La résolution 687 est passée à côté d’un autre élément essentiel au rétablissement durable de la paix en ne permettant pas à l’Irak de se redresser économiquement, malgré le risque humanitaire déjà élevé en avril 1991, après huit mois d’isolement économique et deux mois d’un conflit armé extrêmement destructeur. À cet égard, le mécanisme prévu par la résolution 687 pour faire face aux besoins humanitaires de l’Irak[31], à l’efficacité restreinte, ne peut être comparé au soutien économique de l’Allemagne en 1919. Surtout, le maintien de l’isolement économique de l’Irak des années après son retrait du Koweït, la fin des combats et son acceptation (contrainte) de la résolution 687, témoigne au contraire de l’utilisation continue de l’arme économique contre ce pays, une pratique fort éloignée des techniques connues et utilisées pour le rétablissement durable de la paix.
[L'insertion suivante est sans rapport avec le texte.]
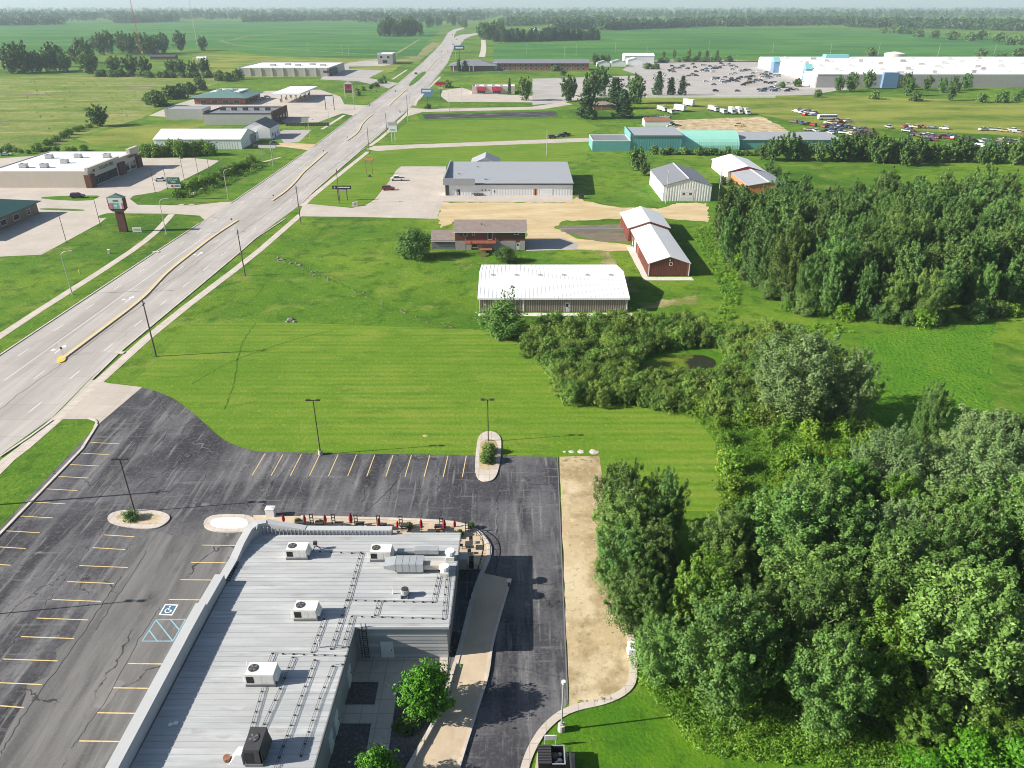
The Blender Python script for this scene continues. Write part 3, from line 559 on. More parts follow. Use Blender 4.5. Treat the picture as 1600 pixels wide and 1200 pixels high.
        r.add(pts+rd, fs+[(3,2,1,0)]); r.box(-e,-e,h-.2,w+e,d+e,h-.003); r.build('roof', roof, t)
    elif rtype == 'flat':
        r.box(.2,.2,h,w-.2,d-.2,h+.08); r.build('roof', roof, t)
        if par:
            q = MB(); q.box(0,0,h,w,.25,h+par); q.box(0,d-.25,h,w,d,h+par); q.box(0,.25,h,.25,d-.25,h+par); q.box(w-.25,.25,h,w,d-.25,h+par); q.build('parapet', trim or wall, t)
    elif rtype == 'shed':
        e = over
        r.add([(-e,-e,h),(w+e,-e,h),(w+e,d+e,h+rise),(-e,d+e,h+rise),(-e,-e,h+.2),(w+e,-e,h+.2),(w+e,d+e,h+rise+.2),(-e,d+e,h+rise+.2)], [(3,2,1,0),(4,5,6,7),(0,1,5,4),(1,2,6,5),(2,3,7,6),(3,0,4,7)]); r.build('roof', roof, t)
        if rise > .01: MB().add([(0,0,h),(0,d,h),(0,d,h+rise),(w,0,h),(w,d,h),(w,d,h+rise)], [(0,2,1),(3,4,5),(1,2,5,4)]).build('gable_infill', wall, t)
    elif rtype == 'vault':
        n = 14; vs = []; fs = []
        for i in range(n+1):
            a = math.pi*i/n
            for xx in (0,w): vs.append((xx, d/2-d/2*math.cos(a), h+rise*math.sin(a)))
        for i in range(n): fs.append((2*i,2*i+1,2*i+3,2*i+2))
        fs += [tuple(range(0,2*n+2,2))[::-1], tuple(range(1,2*n+2,2))]
        r.add(vs, fs); r.build('roof', roof, t)
        q = MB()
        for k in range(int(w/.8)):
            for i in range(n):
                a0, a1 = math.pi*i/n, math.pi*(i+1)/n; p = lambda a, g: (d/2-(d/2+g)*math.cos(a), h+(rise+g)*math.sin(a))
                (y0,z0),(y1,z1) = p(a0,.07), p(a1,.07); q.add([(k*.8+.2,y0,z0),(k*.8+.42,y0,z0),(k*.8+.42,y1,z1),(k*.8+.2,y1,z1)], [(0,1,2,3)])
        o = q.build('roof_ribs', roof, t); o['kind'] = 'stuff'
    for op in ops: opening(t, w, d, *op)
    return t
def part(t, name, mt, *boxes, parent=None):
    m = MB()
    for b in boxes: m.box(*b)
    return m.build(name, mt, parent or t)
def text(t, s, size, loc, rot, mt, name='lettering', depth=.03):
    c = bpy.data.curves.new(name, 'FONT'); c.body = s; c.size = size; c.extrude = depth; c.align_x = 'CENTER'; c.align_y = 'CENTER'; c.materials.append(MAT[mt])
    tmp = link('tmp', c); bpy.context.view_layer.update(); me = bpy.data.meshes.new_from_object(tmp.evaluated_get(bpy.context.evaluated_depsgraph_get())); bpy.data.objects.remove(tmp)
    me.materials.clear(); me.materials.append(MAT[mt]); o = link(name, me, t, loc); o.rotation_euler = rot; return o

# ---- restaurant (steel roof, L-shaped) in the foreground
t = thing('restaurant_building', 'low L-shaped restaurant with grey ribbed steel roof and pale sloping front parapet', 'restaurant')
XW, XI, XE, YN, YS, YI, HR = -31.6, -16.0, -6.3, 69.3, 24.0, 54.9, 4.55
foot = [(XW,YS),(XI-.9,YS),(XI,YI),(XE-.25,YI),(XE,YN),(XW+.9,YN)]
MB().prism(foot, 0, HR-.1).build('wall', 'steelwall', t)
roof = MB().prism([(XW-.1,YS-.2),(XI-.75,YS-.2),(XI+.15,YI-.2),(XE-.05,YI-.2),(XE+.2,YN+.2),(XW+.9,YN+.2)], HR-.1, HR).build('roof', 'steelroof', t)
seam = MB(); y = YS
while y < YN:
    e = XE if y > YI else XI-.9*(YI-y)/(YI-YS)
    seam.box(XW+.4, y-.03, HR-.01, e+.1, y+.03, HR+.045); y += .61
seam.build('roof_seams', 'steelroof', t)['kind'] = 'stuff'
# horizontal siding boards on the camera-side wall of the wing and on its east wall
for k in range(9):
    z0 = .1+k*.49
    MB().add([(XI+.3,YI-.07,z0),(XE-.3,YI-.07,z0),(XE-.3,YI-.03,z0+.46),(XI+.3,YI-.03,z0+.46),(XI+.3,YI+.01,z0),(XE-.3,YI+.01,z0),(XE-.3,YI+.01,z0+.46),(XI+.3,YI+.01,z0+.46)], [(0,1,2,3),(0,4,5,1),(0,3,7,4),(1,5,6,2)]).build('siding_board', 'steelwall' if k % 3 else 'parapet', t)
MB().box(XI-.02,YI-.32,HR-.28,XE-.05,YI-.2,HR+.02).build('fascia', 'parapet', t)
MB().ribbon([(XI-.72,YS),(XI+.18,YI-.3)], .12, HR-.28, HR+.02).build('gutter', 'steeldark', t)
MB().ribbon([(XE-.02,YI-.2),(XE+.24,YN+.2)], .12, HR-.3, HR+.05).build('gutter', 'steeldark', t)
MB().box(XI+.45,YI-.18,.0,XI+.57,YI-.06,HR-.3).build('downspout', 'steeldark', t)
# west and north parapets
def par_poly(pts, w, z0, tops):
    n = len(pts); b = MB(); L = []; Rr = []
    for i, p in enumerate(pts):
        a = pts[max(i-1,0)]; c = pts[min(i+1,n-1)]; l = math.hypot(c[0]-a[0],c[1]-a[1]); nx, ny = -(c[1]-a[1])/l*w/2, (c[0]-a[0])/l*w/2
        L.append((p[0]+nx,p[1]+ny)); Rr.append((p[0]-nx,p[1]-ny))
    vs = [(p[0],p[1],z0) for p in L]+[(p[0],p[1],z0) for p in Rr]+[(p[0],p[1],tops[i]) for i,p in enumerate(L)]+[(p[0],p[1],tops[i]) for i,p in enumerate(Rr)]
    fs = [(0,n,3*n,2*n),(n-1,3*n-1,4*n-1,2*n-1)]
    for i in range(n-1): fs += [(2*n+i,3*n+i,3*n+i+1,2*n+i+1),(i,2*n+i,2*n+i+1,i+1),(n+i,n+i+1,3*n+i+1,3*n+i)]
    return b.add(vs, fs)
pw = [(XW-.55,YS),(XW-.38,40),(XW-.2,52.5),(XW-.1,56.4)]
par_poly(pw, 1.05, 0, [6.05,6.05,6.05,6.05]).build('front_parapet', 'parapet', t)
par_poly([(XW-.1,56.42),(XW+.12,61.0)], 1.0, 0, [5.72,5.72]).build('front_parapet', 'parapet', t)
par_poly([(XW+.12,61.02),(XW+.35,64.3)], .95, 0, [4.95,5.0]).build('front_parapet', 'parapet', t)
par_poly([(XW+.36,64.32),(XW+.5,66.5),(XW+.85,68.6),(XW+1.5,69.6),(XW+2.5,69.95)], .9, 0, [5.02,5.45,5.9,6.0,6.0]).build('corner_parapet', 'parapet', t)
par_poly([(XW+2.52,69.95),(XW+4,69.8),(XW+7.2,69.6)], .8, 0, [5.95,5.7,5.25]).build('north_parapet', 'parapet', t)
par_poly([(XW+7.22,69.6),(-14.2,69.5)], .8, 0, [5.2,5.2]).build('north_parapet', 'parapet', t)
fin = MB()
for k in range(34): fin.cbox(XW+2.4+k*.45, 69.12, HR+.02, .08, .22, 1.1-(min(k,11)/11)*.55)
fin.build('parapet_ribs', 'steelwall', t)['kind'] = 'stuff'
cap = MB()
for k in range(9): cap.box(XW+.62,61.2+.35*k,HR,XW+.95,61.32+.35*k,HR+.3)
cap.build('parapet_braces', 'charcoal', t)['kind'] = 'stuff'
d = MB().box(-13.5,YI-.12,.1,-12.2,YI-.06,2.3).build('door', 'white', t); MB().box(-12.45,YI-.16,1.1,-12.35,YI-.12,1.25).build('handle', 'charcoal', d)
for yy in (51.5,46.2,44.2):
    x = XI-.9*(YI-yy)/(YI-YS); d = MB().box(x-.02,yy-.6,.1,x+.07,yy+.6,2.3).build('door', 'white', t); MB().box(x+.07,yy+.35,1.1,x+.12,yy+.45,1.25).build('handle', 'charcoal', d)
lad = MB(); lx = XI+1.05
for xx in (lx-.22,lx+.22): lad.box(xx-.03,YI-.34,.2,xx+.03,YI-.28,HR+.5)
for k in range(14): lad.box(lx-.19,YI-.33,.4+k*.32,lx+.19,YI-.29,.45+k*.32)
lad.build('ladder', 'charcoal', t)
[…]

La perception de l’Irak comme une menace, l’exclusion de toute négociation avec ses dirigeants, son contrôle très étroit, sa mise au ban de la communauté internationale, toutes ces mesures rappellent encore le traitement de l’Allemagne par le traité de Versailles. Alors que les auteurs actuels reconnaissent volontiers qu’on a exagéré le poids des conditions concrètes imposées au vaincu, ils dénoncent l’esprit général du traité qui perpétue les relations de belligérance. C’est plus un climat général de condamnation, de méfiance, de discrimination qui, n’oeuvrant pas au rapprochement des peuples, a rendu impossible l’acceptation par l’Allemagne des conditions qui lui étaient imposées, et, de ce fait, miné le rétablissement durable de la paix[32]. Alors que les responsables politiques chargés de rétablir un équilibre en Europe à la suite des guerres napoléoniennes prirent soin d’y intégrer la France, sachant tout règlement la condamnant et l’excluant voué à l’échec, cette sagesse n’a pu être retrouvée au lendemain de la Grande Guerre qui venait d’ensanglanter l’Europe. Le contexte historique et politique exceptionnel qui régnait alors en Europe, et l’ampleur des pertes humaines et matérielles causées par la Première Guerre mondiale peuvent expliquer les difficultés de passer de l’état de guerre totale à celui d’une paix durable.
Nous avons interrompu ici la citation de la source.